2,467 reviews35.8k followers
November 13, 2019
I never understood this play. See if you can work out what it was all about, what the meaning was that escaped me. Dennis Potter was a tremendously successful writer, his tv productions were enormously popular and he wasn't obscure. He wasn't an intellectual like say, Beckett or Pinter, so I should be able to understand this play.

It starts with a middle-aged middle-class couple having breakfast. They are niggling each other a bit, she is bored and he doesn't really care. He leaves and she has nothing much to do all day. He works in an office and his hobby is model trains, of which he has a big set up in his house.

A young man comes to the door, he's weird, but that is the writing because so is she. He invites himself in and tells her he is the child she gave up for adoption before she was married that her husband knows nothing about. The day is spent with them being even weirder (he sings her Al Jolson's Mammy, he wants babying for all the years he's missed, she does but over sherry, and there is a sexual buzz going on.

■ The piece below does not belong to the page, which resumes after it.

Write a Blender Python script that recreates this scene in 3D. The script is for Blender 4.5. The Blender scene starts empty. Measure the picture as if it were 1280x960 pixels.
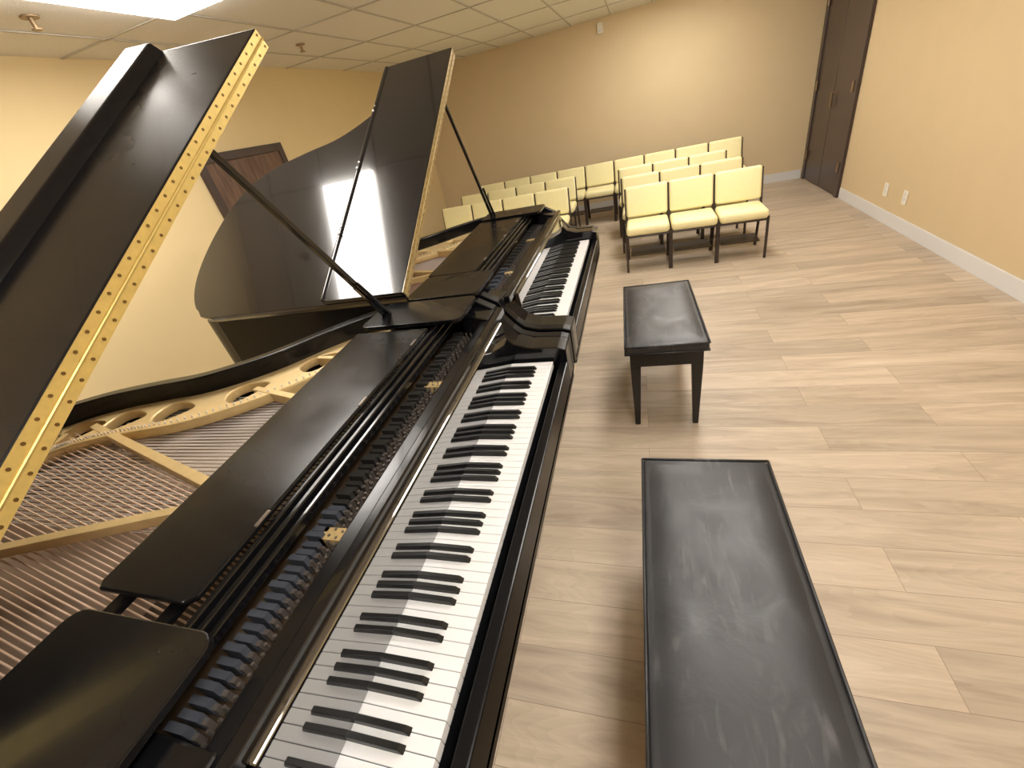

She falls asleep from too much sherry and the young man destroys the train set. He leaves. A neighbour comes and hears the story. But the young man was not her son, she smothered her baby at two days old she says.

The husband returns. She tells him of the young man and how he will return. The train set is not destroyed. The husband asks her fondly if this was another one of her games? They seem complicit in something but what?

I just didn't get it at all. I don't even know wtf was going on really. One star, but another one because it did keep my attention in the hope I might actually understand it and what meaning it was supposed to convey.